Corsicana kommentierte am 06. Februar 2019 um 12:24

Also, ich mag das immer während Vergangenheitsbezogene bei Haruf. Ich mag auch Steinbeck und empfinde diese Autoren als "Klassiker". Und leider sind die Probleme, die Haruf beschreibt, keinesfalls aus der Welt. Es gibt weiterhin bildungsferne Eltern, die ihre Kinder zwar lieben - aber nicht erziehen können.
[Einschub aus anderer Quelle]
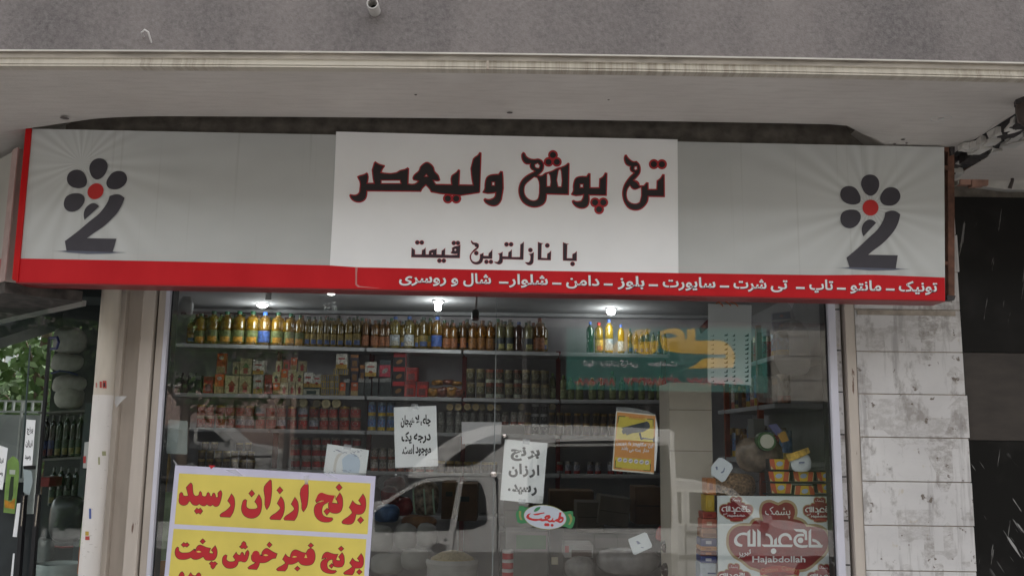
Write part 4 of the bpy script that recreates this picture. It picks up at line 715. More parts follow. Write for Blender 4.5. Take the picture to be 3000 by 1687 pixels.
def badge(cx, top, s, small):
    U = lambda pts: [(cx + (x - 985) / 6.1125 * s, top + (y - 80) / 6.1125 * s) for x, y in pts]; F = None
    o = smooth(BADGE, 2); o = o if area(o) > 0 else o[::-1]
    b = MB().flat([U(o)], YC - .0006).build('badge', m_tan, cp)
    MB().flat([U(offset(o, -48))], YC - .001).build('badge_face', m_mar, b)
    mb = MB()
    for l in BW: mb.flat([U(l[0])], YC - .0014)
    pk = U([(745, 345), (1195, 345)]); word(mb, 'پشمک', pk[0][0], pk[1][0], pk[0][1], 34 * s, YC - .0014, .02, bold=.0)
    hj = U([(515, 1195), (1465, 1195)]); word(mb, 'Hajabdollah', hj[0][0], hj[1][0], hj[0][1], 25 * s, YC - .0014, .0, bold=.02, raw=True)
    tb = U([(260, 1100), (490, 1060)]); word(mb, 'تبریز', tb[0][0], tb[1][0], tb[0][1], 20 * s, YC - .0014, -.25, bold=.02)
    mb.build('lettering', m_bw, b)
    rb = MB().flat([U(smooth([(650,1330),(800,1280),(1000,1262),(1200,1285),(1355,1340),(1350,1440),(1200,1390),(1000,1370),(800,1390),(660,1440)], 2))], YC - .0014); rb.build('ribbon', M('badge_ribbon', (.36, .035, .025), .4), b)
    if not small:
        mb = MB(); c = U([(665, 1372), (970, 1350), (1035, 1340), (1330, 1372)]); word(mb, 'Cotton', c[0][0], c[1][0], c[0][1], 17, YC - .0018, -.05, raw=True, bold=.0); word(mb, 'Candy', c[2][0], c[3][0], c[2][1] - 1, 17, YC - .0018, .12, raw=True, bold=.0); mb.build('ribbon_lettering', m_gold, b)
badge(2281, 1463, 1.0, False)
for cx, top in ((2157, 1452), (2402, 1454), (2150, 1648), (2414, 1650)): badge(cx, top, .33, True)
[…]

Und Einsamkeit ist ein Thema, das sogar immer aktueller wird.
Ich finde es zwar auch schade, dass Haruf jetzt erst in Deutschland richtig entdeckt wird. Aber vielleicht passt es auch, weil die Sehnsucht nach etwas authentischem, unverfälschten größer wird?

wandagreen kommentierte am 10. Februar 2019 um 08:49

Im Prinzip gebe ich dir recht. 

Ich mag/mochte Steinbeck auch sehr, er gehört zu meinen Lieblingsautoren.

Aber ... die Lebensdaten von Haruf passen (mir) nicht. Momentan würde ich mich mehr für die Gegenwart interessieren. Und ich finde, er hätte gut und gerne einen Vergleich dazu herbei schreiben können.

Ja, so oder so: schreiben kann er und man kann seine Bücher durchaus lieben und seine Geschöpfe, die durch und durch originell sind und liebenswert. Deshalb hat das Buch ja auch vier Sterne bekommen und wenn es sich auch so anhören mag - meine Rezension ist kein Verriss.